The crew, from a Tamiya Panther kit, had been in SS black and I wanted them in the kit of Luftwaffe ground division. So I covered them with flat black, then mixed my own Field Gray.
FINAL CONSTRUCTION |
The crew got their touch up to faces, uniforms, and gear. STuG crews not in the SS had red piping on their collars, so I added that as well as white dots to approximate uniform pins and other decorations. My gunner "Helmut" had acquired an eyepatch when I built the Panther, mostly because I was messing around with a face so poorly molded that the two eyes would never look even. Once his uniform looked decent, I decided to keep the patch. He'll aim the MG with his one good eye.
Last of all I got some red clay dried out in my yard, where we just dug footings for an expanded back porch. I pulverized this in a heavy-duty plastic bag to make a powder. I sprayed the bottom and tracks with a contact adhesive, dusted it with clay as well as gray dust from my shop floor, then sealed it all with more Tamiya flat.
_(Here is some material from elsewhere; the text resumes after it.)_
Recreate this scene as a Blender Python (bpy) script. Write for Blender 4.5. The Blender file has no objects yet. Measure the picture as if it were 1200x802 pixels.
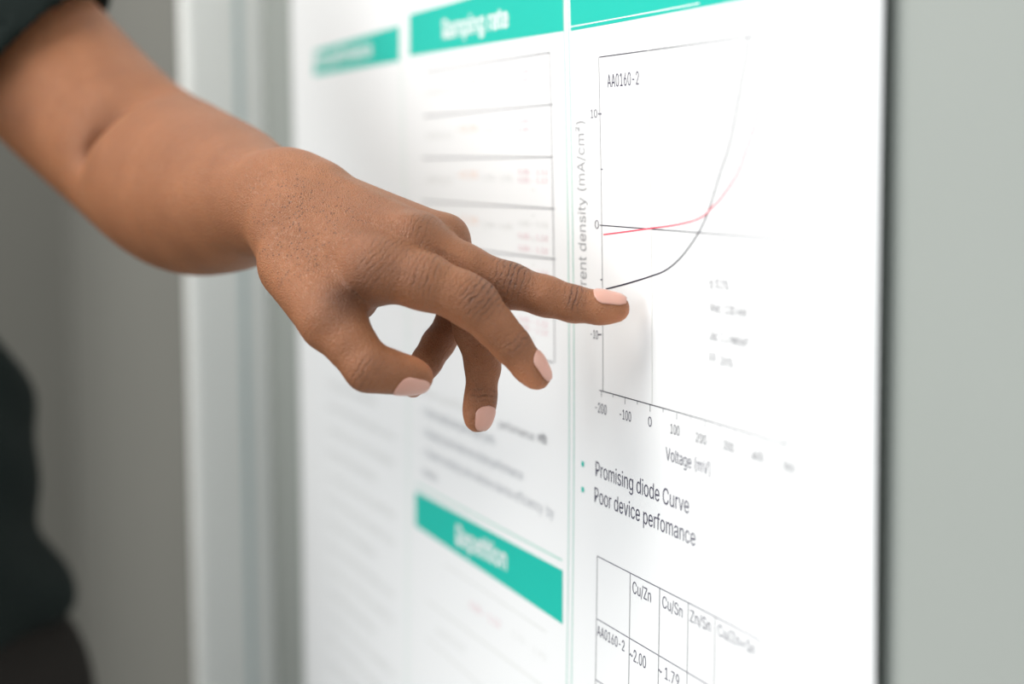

It looks real enough for my tastes. Stretched sprue made the radio aerials.
CONCLUSIONS |
Highly recommended for modelers of all skill levels. If you enjoyed Tamiya white-box kits in the 70s and are considering modeling again, do yourself a favor and re-enter the hobby there.
This was pure fun and a break from fiddly 1/72 aircraft builds, in particular a Sword kit of the English Electric Lightning that gave me fits (mostly of my own making). AFVs have long lured me, because I love the weathering of grimy, hard-used military vehicles more than any other part of a model build.